What are your primary responsibilities and duties?

At Levien & Company, I am primarily responsible for marketing, business development, public relations and ensuring that our 20-person staff is fully engaged in great projects in and around New York City.  Our practice manages building projects for a lot of major independent schools, religious institutions, museums, workplaces, service organizations, residential buildings, theaters and urban landscapes.  I gather intelligence about new opportunities and pursuing the work that our talented staff members enjoy managing.

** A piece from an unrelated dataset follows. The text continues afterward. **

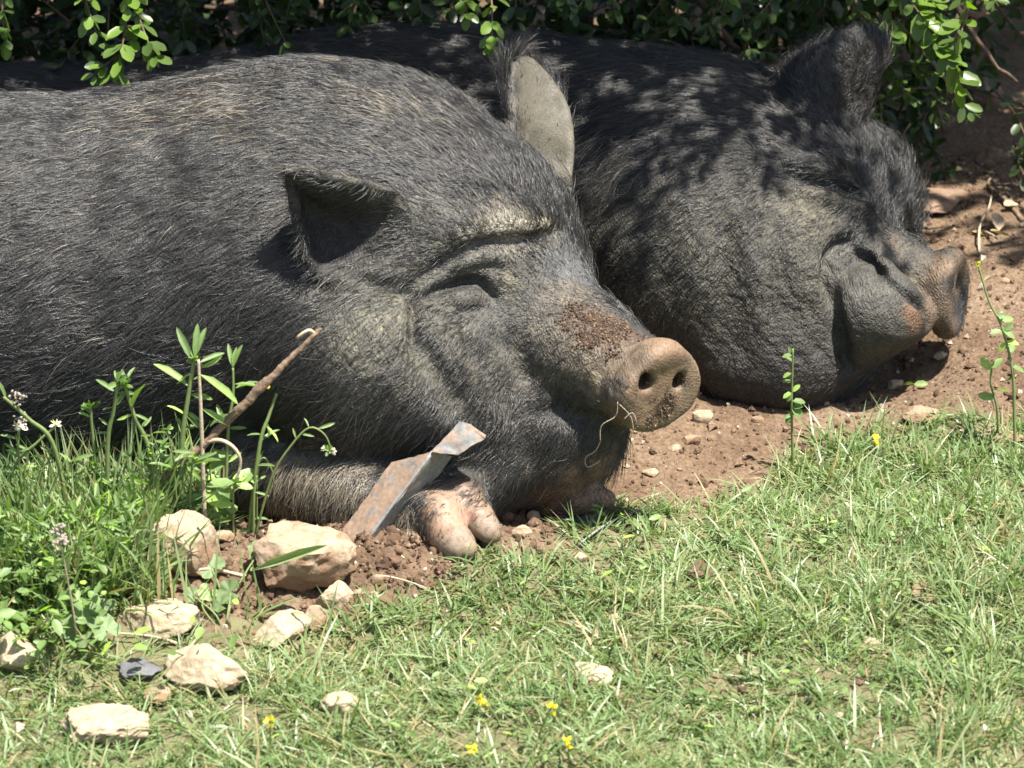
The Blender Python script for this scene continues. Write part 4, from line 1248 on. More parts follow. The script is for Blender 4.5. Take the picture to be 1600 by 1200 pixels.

My other role is to serve as a project manager for two projects where I work closely with a senior project manager at Levien.  Together, we are working on a small renovation project for a historic church in Manhattan and a 6-acre park revitalization project in the heart of Downtown Newark. I am learning about the development process from the owner’s perspective, which has been incredibly enlightening.  We organize, manage and document all aspects of the assignment on behalf of our clients to ensure that the project remains on target from a budget, schedule and quality standpoint.

What is the most / least satisfying part of career as an architect?

The path towards licensure has been the most disappointing and challenging aspect of the profession.  I hope the process will improve for future generations of architects because as it stands today, many of my colleagues and I feel that the IDP and ARE are designed to be deterrents to the profession.

The path towards licensure has been the most disappointing and challenging aspect of the profession....

To date, the most satisfying work that I’ve been able to do as an architect has actually been my volunteer work on behalf of NOMA.  In 2008, I initiated the 1st Annual NOMA Service Learning Project in Washington, D.C., one day prior to the NOMA Conference.

Since then, NOMA has conducted four additional service projects in the cities where the conferences have been held, including St. Louis, Boston, Atlanta and Detroit.  I have really enjoyed leading the project each year and working closely with the local NOMA chapters to provide a day of service to a community organization in need of design and/or modest constructions services.  It has been great to work with local students to provide them with exposure to the projects each year as well.

Also satisfying is my playing a role in the growing movement of Public Interest Design.  I have been involved in this movement since I co-founded SEED in 2005 and the experience has been incredibly rewarding.  When I was employed at HOK, I had a unique opportunity to co-found HOK Impact with another employee Sarah (Weissman) Dirsa, which sought to promote the pro-bono work done by the firm and to more formally connect all of the employees who were engaged in Public Interest Design work, both on behalf of HOK and privately

Who or what experience has been a major influence on your career?

My overall positive experience in architecture can be attributed to the school that I attended (Cornell), the organizations that I have been involved with (NOMA, AIA, ACE, AREW, etc.), the organizations that I have co-founded (SEED and HOK Impact) and my incredible mentors (Kathy Dixon, Steve Lewis, Alick Dearie, Herman Howard, Barbara Laurie, John Cary, Chris Laul, Ken Levien and Pamela Holzapfel, among so many others).

In this profession - like with many other aspects of life - the more you put into it, the more you are able to get out of it.  Since beginning architecture school in the fall 2001, I have invested my all into this work and I have seen tremendous returns thus far.  It is my hope that the best of my experience working in the built environment remains to be seen.